Donald Trump’s “Board of Peace” was originally intended to be part of a post-war plan for Gaza. Without formal discussions, the US President is now poised to turn this part of the peace agreement into a competitor to the United Nations — a move that will boost Russia and its Brics allies’ longstanding desire to create a “multipolar world order” which carves up the globe into spheres of influence.
Today the Kremlin claimed that Trump has extended an invitation to Vladimir Putin, making what initially looked like a diplomatic victory for the US appear closer to the embryonic form of a dangerous rethinking of the international order. This looks even more absurd, given the recent attacks that have seen a freezing Kyiv go almost without power for several weeks. Reports suggest that as many as 60 countries will be invited to the new board.
According to the draft charter disseminated alongside invitations, whose acceptance will seemingly rest on a nation’s billion-dollar payment to Trump, the Board of Peace will now have a remit far beyond Gaza. Instead, it will be a “nimble and effective international peace-building body” that seeks to promote “dependable and lawful governance”. This language uncannily parallels the UN Charter, which declares the intention “to take effective collective measures for the prevention and removal of threats to the peace”, while undermining it: the Gaza Board will be “nimble”; the UN Charter is by implication ponderous and ineffective.
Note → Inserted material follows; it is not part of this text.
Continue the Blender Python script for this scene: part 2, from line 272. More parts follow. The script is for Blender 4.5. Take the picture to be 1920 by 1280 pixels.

But the more fundamental shift may be in the kind of international order that is being proposed. The United Nations is slow because it is rule-bound. Trump’s board, by contrast, gestures toward a system of ad hoc peace management, built not on universal membership and standing law, but on selective participation, financial buy-in, and the authority of those powerful enough to convene others. In essence, pay fealty to Trump — who implicitly seems to propose to remain chairman in perpetuity — and anyone, no matter what rules they do or don’t adhere to, can have their say. Putin will be licking his lips as he eyes a weakened Ukraine, and Xi Jinping will be rethinking his Taiwan policy.
Indeed, the board may encourage the longstanding ambitions of Russia and China to weaken global institutions and replace them with looser, interest-driven arrangements. Moscow’s foreign-policy doctrine has for years emphasized “multipolarity”: a world of negotiated spheres, temporary alignments, and transactional deals. Most of that multipolar solidarity has resulted not in reliable or fruitful collaborations but in chaos and disagreement — and has hardly encouraged peace in the former Soviet space or in the Middle East. A US-led “Board of Peace” that sidelines the UN while bringing Russia, Belarus and Vietnam into a new forum would realize part of that multipolar project, but equally replicate its deep flaws.
The deeper danger is not in aiding Putin in the here and now. After all, dictators come and go. Institutions like the UN, however, are designed to outlast governments. The new board’s authority, if it has any, flows from a single political figure; its remit from a charter that can be revised as quickly as it was issued.
What happens when one of its members openly violates the principles of peace it claims to defend? The storms are already brewing. Trump has wavered repeatedly over Ukraine over the past year, oscillating between dealmaking, occasional sympathy for the country’s population, and outright hostility to Nato commitments. Putin’s continued prosecution of the war — which is far from any notion of “dependable and lawful governance” — would quickly turn the Board of Peace into a stress test. What if India and Pakistan, two invitee nations, were to go to war? Would Trump discipline or boot out a member? Redefine the charter unilaterally? Or simply, flush with billions of dollars in cash, lose interest and move on?
In recent years, UN authority has been badly eroded by its paralysis over Ukraine and Gaza. Trust in multilateralism is low. The ground may be fertile for alternatives, but building a simulacrum of the UN without the legal foundations, procedural depth, and long-term commitments that have buttressed its successes since 1945 will not end conflicts. Instead, it will create them.